An advanced version of the Tejas light fighter could fly by 2022, said Hindustan Aeronautics (HAL) on Thursday, a day when Army chief General Bipin Rawat and principal scientific advisor to the government Vijay Raghavan both took flights in the fighter at the Aero India 2019 show in Bengaluru.
However, that depends on a crucial step: the Ministry of Defence (MoD) must place the contract for 83 Tejas Mark 1A fighters this year. HAL executives point out that building a complex fighter from ground up requires three years. For each year delay in ordering, there will be a corresponding delay in delivery.
The MoD accorded “Acceptance of Necessity” for 83 Tejas Mark 1A in December 2017. HAL submitted its technical and commercial bids in March 2018 and technical clarifications have been obtained. Now the MoD must open the commercial bid, negotiate a price with HAL and then place a formal contract. Only then does the three-year clock start running.
“Even Dassault insisted on three years’ lead time for delivering the first Rafale. Similarly, we can only start ordering the long-lead items needed for building the first Tejas Mark 1A once we have a contract in hand,” explained R Madhavan, HAL chairman and managing director.
The Tejas Mark 1A fighter will have four major improvements over the current Tejas Mark 1, which was granted interim “final operational certification” on Wednesday. The two most challenging tasks involve equipping the fighter with “active electronically scanned array” (AESA) radar, in place of the current manually scanned Israeli Elta EL/M 2032 radar; and mounting a “self-protection jammer” (SPJ) on a pod under the Tejas’ wing.
Two other upgrades — improving the “maintainability” of the fighter, and fitting it with external refuelling capability — are already well in hand.
While awaiting an order, HAL has gone to extraordinary lengths to prevent delay. Business Standard learns it has already invested Rs 700 crore of company funds into ordering the AESA radar and EW suite from Elta. This will allow development to proceed, even without an order.
Once the Mark 1A obtains operational clearance, HAL plans to deliver all 83 fighters — each of them priced at about Rs 400 crore — in three-four years. To ramp up production, HAL has set up a second production line in Bengaluru and resorted to outsourcing aerostructure assembly. On December 20, 2017, the defence minister told Parliament: “For ramping up production capacity from existing eight aircraft to 16 aircraft per annum, the Government of India has sanctioned Rs 1,381.04 crore in March 2017”.
After significant delays because of teething troubles in manufacture and repeated changes in specifications by the IAF, HAL is on track to deliver eight fighters in 2018-19.
“We are expanding our capacity to 16 Tejas per year. By the time the Tejas Mark 1A goes into production, our capacity will increase to 24 at least. That is how we intend to deliver the entire order for 83 Mark 1A in three-four years,” explained HAL’s design director, Arup Chatterjee.

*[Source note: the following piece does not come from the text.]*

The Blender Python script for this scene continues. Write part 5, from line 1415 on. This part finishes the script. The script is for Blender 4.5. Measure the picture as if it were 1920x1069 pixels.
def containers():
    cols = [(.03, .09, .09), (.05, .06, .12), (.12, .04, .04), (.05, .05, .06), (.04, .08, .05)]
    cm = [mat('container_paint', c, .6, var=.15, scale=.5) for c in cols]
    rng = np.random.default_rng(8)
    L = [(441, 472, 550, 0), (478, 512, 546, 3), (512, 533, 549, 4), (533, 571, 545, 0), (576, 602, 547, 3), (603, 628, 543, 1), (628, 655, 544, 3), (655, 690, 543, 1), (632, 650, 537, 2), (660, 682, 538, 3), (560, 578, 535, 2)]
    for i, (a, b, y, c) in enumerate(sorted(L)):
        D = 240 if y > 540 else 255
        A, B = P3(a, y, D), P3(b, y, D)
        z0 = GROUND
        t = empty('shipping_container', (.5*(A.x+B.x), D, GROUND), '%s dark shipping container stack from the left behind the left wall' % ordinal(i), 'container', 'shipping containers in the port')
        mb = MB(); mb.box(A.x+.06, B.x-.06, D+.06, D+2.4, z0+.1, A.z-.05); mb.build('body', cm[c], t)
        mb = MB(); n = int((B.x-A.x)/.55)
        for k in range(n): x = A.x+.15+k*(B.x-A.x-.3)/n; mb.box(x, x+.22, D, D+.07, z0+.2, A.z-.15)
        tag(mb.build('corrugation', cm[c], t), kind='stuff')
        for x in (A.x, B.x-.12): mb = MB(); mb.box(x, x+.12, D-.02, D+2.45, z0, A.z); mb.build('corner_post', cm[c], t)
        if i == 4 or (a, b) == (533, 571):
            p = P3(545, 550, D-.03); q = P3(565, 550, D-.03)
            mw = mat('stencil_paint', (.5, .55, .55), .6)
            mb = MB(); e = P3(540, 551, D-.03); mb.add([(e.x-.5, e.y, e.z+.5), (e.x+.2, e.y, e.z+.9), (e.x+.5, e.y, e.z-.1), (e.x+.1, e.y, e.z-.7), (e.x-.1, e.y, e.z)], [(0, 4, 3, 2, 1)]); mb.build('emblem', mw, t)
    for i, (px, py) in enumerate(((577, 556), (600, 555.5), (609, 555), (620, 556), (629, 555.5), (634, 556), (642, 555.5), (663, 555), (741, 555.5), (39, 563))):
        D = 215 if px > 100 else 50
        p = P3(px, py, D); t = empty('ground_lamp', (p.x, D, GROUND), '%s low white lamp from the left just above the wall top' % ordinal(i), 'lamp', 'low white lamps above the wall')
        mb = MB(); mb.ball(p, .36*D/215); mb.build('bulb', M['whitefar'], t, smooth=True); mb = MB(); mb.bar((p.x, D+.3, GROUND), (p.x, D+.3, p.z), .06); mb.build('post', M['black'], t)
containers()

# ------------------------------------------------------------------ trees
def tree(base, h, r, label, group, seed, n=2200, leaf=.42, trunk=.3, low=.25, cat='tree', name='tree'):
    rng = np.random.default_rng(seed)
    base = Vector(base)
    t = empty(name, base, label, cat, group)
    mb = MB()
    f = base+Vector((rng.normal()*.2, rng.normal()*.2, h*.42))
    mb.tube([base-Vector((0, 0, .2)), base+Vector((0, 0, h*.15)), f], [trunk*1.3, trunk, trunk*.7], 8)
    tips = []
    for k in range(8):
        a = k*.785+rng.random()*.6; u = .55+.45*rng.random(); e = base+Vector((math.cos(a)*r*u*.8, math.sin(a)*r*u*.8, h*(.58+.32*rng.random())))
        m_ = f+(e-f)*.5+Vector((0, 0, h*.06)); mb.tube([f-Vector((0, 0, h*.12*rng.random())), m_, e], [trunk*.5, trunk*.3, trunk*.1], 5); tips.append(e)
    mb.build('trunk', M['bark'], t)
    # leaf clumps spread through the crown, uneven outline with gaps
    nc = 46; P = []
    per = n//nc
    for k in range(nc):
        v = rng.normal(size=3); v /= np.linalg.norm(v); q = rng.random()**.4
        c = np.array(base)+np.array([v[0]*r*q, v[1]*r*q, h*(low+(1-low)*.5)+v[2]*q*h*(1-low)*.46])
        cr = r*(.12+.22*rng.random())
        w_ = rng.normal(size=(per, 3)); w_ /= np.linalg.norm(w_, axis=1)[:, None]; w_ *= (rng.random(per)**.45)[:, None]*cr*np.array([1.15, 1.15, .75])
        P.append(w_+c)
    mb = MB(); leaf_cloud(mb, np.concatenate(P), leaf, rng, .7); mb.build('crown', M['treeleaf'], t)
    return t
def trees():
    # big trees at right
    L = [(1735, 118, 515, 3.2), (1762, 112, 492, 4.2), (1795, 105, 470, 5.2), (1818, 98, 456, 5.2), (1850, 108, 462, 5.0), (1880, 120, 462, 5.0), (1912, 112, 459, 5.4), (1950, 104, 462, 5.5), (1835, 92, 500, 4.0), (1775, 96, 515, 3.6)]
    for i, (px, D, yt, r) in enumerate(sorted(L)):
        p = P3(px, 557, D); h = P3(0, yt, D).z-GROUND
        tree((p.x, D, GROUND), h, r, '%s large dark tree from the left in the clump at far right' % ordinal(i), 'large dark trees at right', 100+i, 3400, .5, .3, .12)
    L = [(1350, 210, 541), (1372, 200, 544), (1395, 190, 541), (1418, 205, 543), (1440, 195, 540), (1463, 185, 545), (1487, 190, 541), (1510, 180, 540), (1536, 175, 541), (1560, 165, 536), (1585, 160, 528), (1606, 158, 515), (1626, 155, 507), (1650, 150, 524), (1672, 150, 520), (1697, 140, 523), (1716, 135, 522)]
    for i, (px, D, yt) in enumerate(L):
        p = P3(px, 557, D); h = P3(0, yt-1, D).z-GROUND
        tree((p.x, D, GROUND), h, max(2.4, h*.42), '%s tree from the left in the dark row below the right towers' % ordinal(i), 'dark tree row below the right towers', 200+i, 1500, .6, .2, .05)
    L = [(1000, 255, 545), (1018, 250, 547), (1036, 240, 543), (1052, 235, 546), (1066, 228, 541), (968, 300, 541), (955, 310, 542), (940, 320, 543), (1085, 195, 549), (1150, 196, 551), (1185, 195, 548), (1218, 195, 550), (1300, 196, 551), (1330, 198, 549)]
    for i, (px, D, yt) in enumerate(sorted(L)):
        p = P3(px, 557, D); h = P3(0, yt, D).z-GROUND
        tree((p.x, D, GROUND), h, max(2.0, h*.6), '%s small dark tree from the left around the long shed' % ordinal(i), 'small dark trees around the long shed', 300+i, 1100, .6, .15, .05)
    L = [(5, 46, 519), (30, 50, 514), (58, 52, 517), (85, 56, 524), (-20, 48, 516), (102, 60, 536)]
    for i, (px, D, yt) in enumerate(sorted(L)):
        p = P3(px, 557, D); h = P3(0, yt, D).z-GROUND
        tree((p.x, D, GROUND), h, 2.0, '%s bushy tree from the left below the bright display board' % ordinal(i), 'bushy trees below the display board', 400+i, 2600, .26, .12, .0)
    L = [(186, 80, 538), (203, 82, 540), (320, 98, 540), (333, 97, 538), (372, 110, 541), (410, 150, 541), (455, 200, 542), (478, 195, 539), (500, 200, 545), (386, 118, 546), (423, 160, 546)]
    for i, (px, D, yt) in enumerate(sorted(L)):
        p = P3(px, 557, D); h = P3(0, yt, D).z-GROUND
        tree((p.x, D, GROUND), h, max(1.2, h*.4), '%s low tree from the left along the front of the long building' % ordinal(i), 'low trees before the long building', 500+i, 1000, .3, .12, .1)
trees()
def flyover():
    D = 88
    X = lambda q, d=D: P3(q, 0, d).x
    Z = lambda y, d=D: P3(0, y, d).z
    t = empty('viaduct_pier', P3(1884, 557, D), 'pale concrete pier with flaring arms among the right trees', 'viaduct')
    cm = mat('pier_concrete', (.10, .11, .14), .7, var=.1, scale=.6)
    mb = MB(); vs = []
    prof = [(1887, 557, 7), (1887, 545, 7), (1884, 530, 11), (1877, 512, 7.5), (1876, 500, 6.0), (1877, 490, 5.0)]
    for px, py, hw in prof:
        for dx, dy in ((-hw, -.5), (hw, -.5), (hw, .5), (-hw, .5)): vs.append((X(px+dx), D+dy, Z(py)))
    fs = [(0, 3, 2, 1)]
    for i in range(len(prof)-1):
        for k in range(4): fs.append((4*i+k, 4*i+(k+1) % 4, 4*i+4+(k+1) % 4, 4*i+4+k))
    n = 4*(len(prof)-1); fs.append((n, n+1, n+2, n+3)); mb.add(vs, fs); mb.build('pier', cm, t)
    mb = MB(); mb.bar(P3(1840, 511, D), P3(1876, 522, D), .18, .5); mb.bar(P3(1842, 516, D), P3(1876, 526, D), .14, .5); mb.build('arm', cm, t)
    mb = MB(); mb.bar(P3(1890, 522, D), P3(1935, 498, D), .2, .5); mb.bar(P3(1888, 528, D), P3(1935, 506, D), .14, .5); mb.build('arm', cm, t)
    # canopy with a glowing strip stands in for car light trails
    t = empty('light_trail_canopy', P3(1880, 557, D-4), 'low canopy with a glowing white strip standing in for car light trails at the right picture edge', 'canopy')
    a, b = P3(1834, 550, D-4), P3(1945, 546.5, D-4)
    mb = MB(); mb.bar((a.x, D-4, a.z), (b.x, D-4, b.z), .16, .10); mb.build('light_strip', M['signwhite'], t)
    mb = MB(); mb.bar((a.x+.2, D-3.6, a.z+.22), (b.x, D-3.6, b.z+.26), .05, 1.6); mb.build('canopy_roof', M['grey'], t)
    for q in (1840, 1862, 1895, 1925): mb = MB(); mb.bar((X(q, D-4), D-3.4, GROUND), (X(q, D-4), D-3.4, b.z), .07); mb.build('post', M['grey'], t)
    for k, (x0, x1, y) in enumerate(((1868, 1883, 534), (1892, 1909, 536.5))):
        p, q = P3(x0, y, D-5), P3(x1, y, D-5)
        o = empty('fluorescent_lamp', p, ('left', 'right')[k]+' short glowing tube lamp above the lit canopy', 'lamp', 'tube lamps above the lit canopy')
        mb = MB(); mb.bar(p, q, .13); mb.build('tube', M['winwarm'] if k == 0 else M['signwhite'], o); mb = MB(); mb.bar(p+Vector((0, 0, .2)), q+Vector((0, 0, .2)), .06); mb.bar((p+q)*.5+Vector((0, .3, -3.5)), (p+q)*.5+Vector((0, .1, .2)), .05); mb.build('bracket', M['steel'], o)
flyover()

An area of conflict in the Tejas Mark 1A is the IAF’s wish to integrate the Meteor air-to-air missile into the fighter. The Meteor’s vendor, MBDA, has made it clear it would not integrate their prime missile with an Israeli radar, which has been chosen for the Tejas Mark 1A. But HAL says the IAF has not formally opted for the Meteor.
“The IAF has not included the Meteor as a firm requirement. Weapons come under the category of ‘customer furnished equipment’. If they provide us with the Meteor missile, we will see how it can be integrated with the Tejas,” said Chatterjee.
Before starting to build the Mark 1A, HAL must deliver existing orders for 20 Tejas Mark 1 single seat fighters. Also on order are eight twin-seat Tejas Mark 1, but repeated changes in specifications by the IAF – notably the demand for mid-air refuelling, which the IAF earlier required only in the single-seat Tejas – has preventing them from being produced.
Meanwhile, the Defence R&D Organisation’s Aeronautical Development Agency (ADA) is working on giving the Tejas the remaining three capabilities required for final operational certification. These include expanding the envelope of its “beyond visual range” missile, giving it mid-air refuelling capability by night, and of carrying out “windmill relight” if its engine switches off during flight.
Capability to build Rafale
Rejecting allegations that HAL was not capable of building the Rafale, Madhavan said HAL might start slowly but, after building 50 Rafales, it would be as fast, or faster than Dassault, which builds in France.
He explained it was internationally acknowledged that the learning curve for aerospace manufacturing has a coefficient of 1.79. In other words, if building a fighter requires 179 man-hours at the start of production, that reduces to 100 man-hours when production stabilises.
Applied to the Rafale, if building in India requires 2.7 times as many man-hours at the start of production as building in France, that figure would come down to 1.5 times the French figure, once production stabilises. Then, if production continues, it would match, and then surpass, the French figure.
HAL executives point out that the Hawk trainer began being built at a slow pace, but then matched, and then surpassed, the speed it was built in the UK by BAE Systems.